No entanto, no início da noite foi informado que Ribeiro permaneceria na capital paulista e que sua audiência de custódia seria realizada por videoconferência na tarde desta quinta-feira (23). Antes que o procedimento fosse realizado, o desembargador Ney Bello, do Tribunal Regional Federal da 1ª Região mandou soltar Ribeiro e outros quatro investigados que haviam sido presos no âmbito da ofensiva.
A denúncia sobre de Calandrini sobre o suposto tratamento privilegiado concedido a Ribeiro foi feita em mensagem de agradecimento enviada à equipe que participou da Operação Acesso. No texto o delegado disse não ter ‘autonomia investigativa e administrativa para conduzir o inquérito policial do caso com independência e segurança institucional’.

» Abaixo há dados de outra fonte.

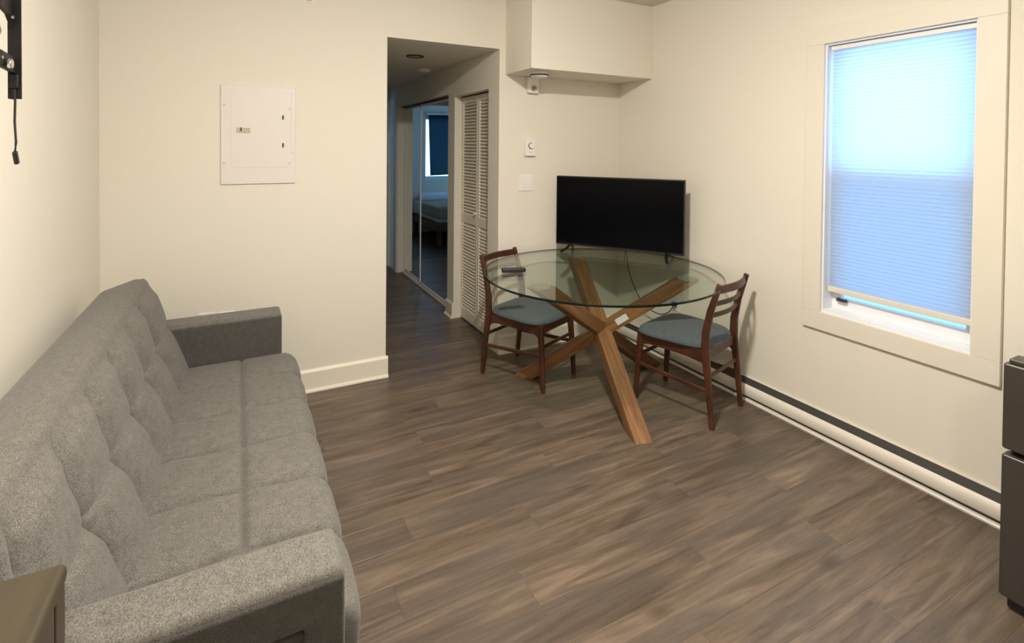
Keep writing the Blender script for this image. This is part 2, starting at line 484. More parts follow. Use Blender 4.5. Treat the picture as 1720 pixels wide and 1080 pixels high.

Além disso, Calandrini disse ter repassado a alegação de ‘interferência na condução da investigação’ ao chefe do Coordenação de inquéritos nos tribunais superiores, após saber que, ‘por decisão superior’, não iria haver o deslocamento de Milton Ribeiro para Brasília. “Manterei a postura de que a investigação foi obstaculizada ao se escolher pela não transferência de Milton à Brasília à revelia da decisão judicial”, registrou.
O delegado disse que Ribeiro, principal alvo da operação ‘foi tratado com honrarias não existentes na lei, apesar do empenho operacional da equipe de Santos que realizou a captura de Milton Ribeiro, e estava orientada a escoltar o preso até o aeroporto em São Paulo para viagem à Brasília’. “Quantos presos de Santos, até ontem, foram levados para a carceragem da SR/PF/SP?”, questionou.
Após a mensagem vir a público, a Polícia Federal disse ter aberto um procedimento apuratório sobre suposta ‘interferência na execução’ da Acesso Pago. Em nota, a corporação citou ‘boatos’ sobre a ‘possível interferência’ e diz ter o objetivo de ‘garantir a autonomia e a independência funcional do delegado da PF’.